Rolling Stones vs. Beatles ... Who Wins?

Russ Smith wrote last week for Splice Today about John McMillian’s new book on the biggest rock & roll rivalry: the Beatles vs. the Rolling Stones. As Canadian new wave band Metric sings it, “Who’d you rather be/the Beatles or the Rolling Stones?” Their own choice is hinted at in the song title “Gimme Sympathy”—a blending of the Stones songs “Gimme Shelter” and “Sympathy for the Devil.”

 

As a declared Bob Dylan partisan, Smith is a conscientious objector in the Beatles-Stones fan feud. So it falls to me to weigh in. And I am a Stones fan, for good reason. The Beatles are better singers, but that’s about all they have going for them. In spite of very little training, the Stones managed to be better musicians, better lyricists and better rock & rollers.
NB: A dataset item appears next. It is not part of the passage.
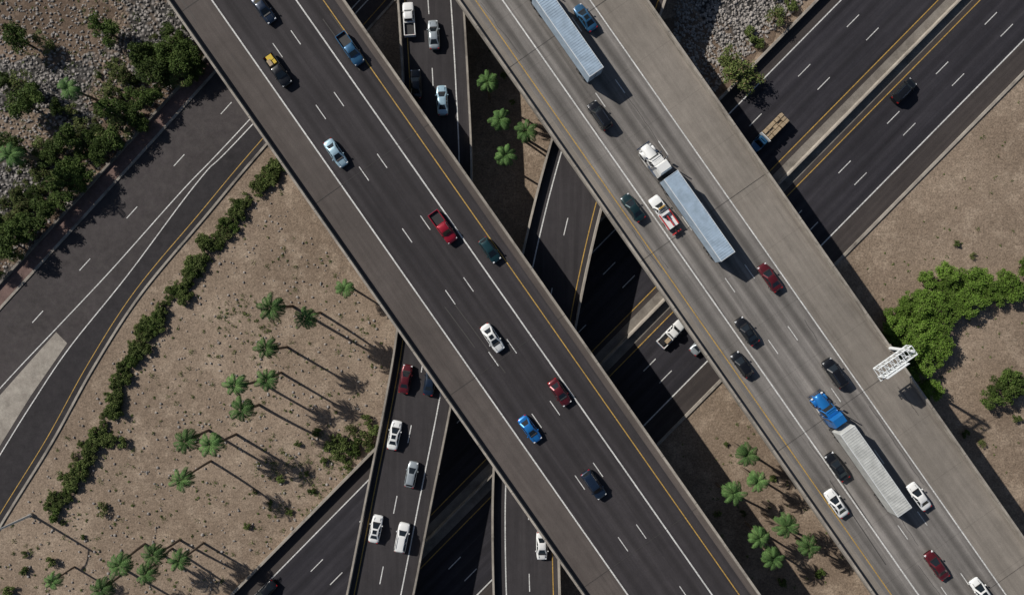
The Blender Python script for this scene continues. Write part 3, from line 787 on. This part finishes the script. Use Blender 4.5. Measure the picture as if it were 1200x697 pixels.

This is even more impressive when you consider what the Stones really wanted to be was a blues cover band.

 

During the years of their rivalry, roughly 1964 through 1970, the Stones are far and away better than the Beatles, because they rarely play it safe. “I want to hold your hand,” sing the Beatles. Oh come on. “Let’s spend the night together,” rejoin the Stones (a couple of years later), even if they agree to make nice for one night only on The Ed Sullivan Show. The Beatles bury cute drug references in their songs. The Stones sing about suburban moms popping pills just to get through the day and get busted for possession. The Beatles mess around with spirituality and Hindu chants. The Stones sing about violent revolution and the Devil.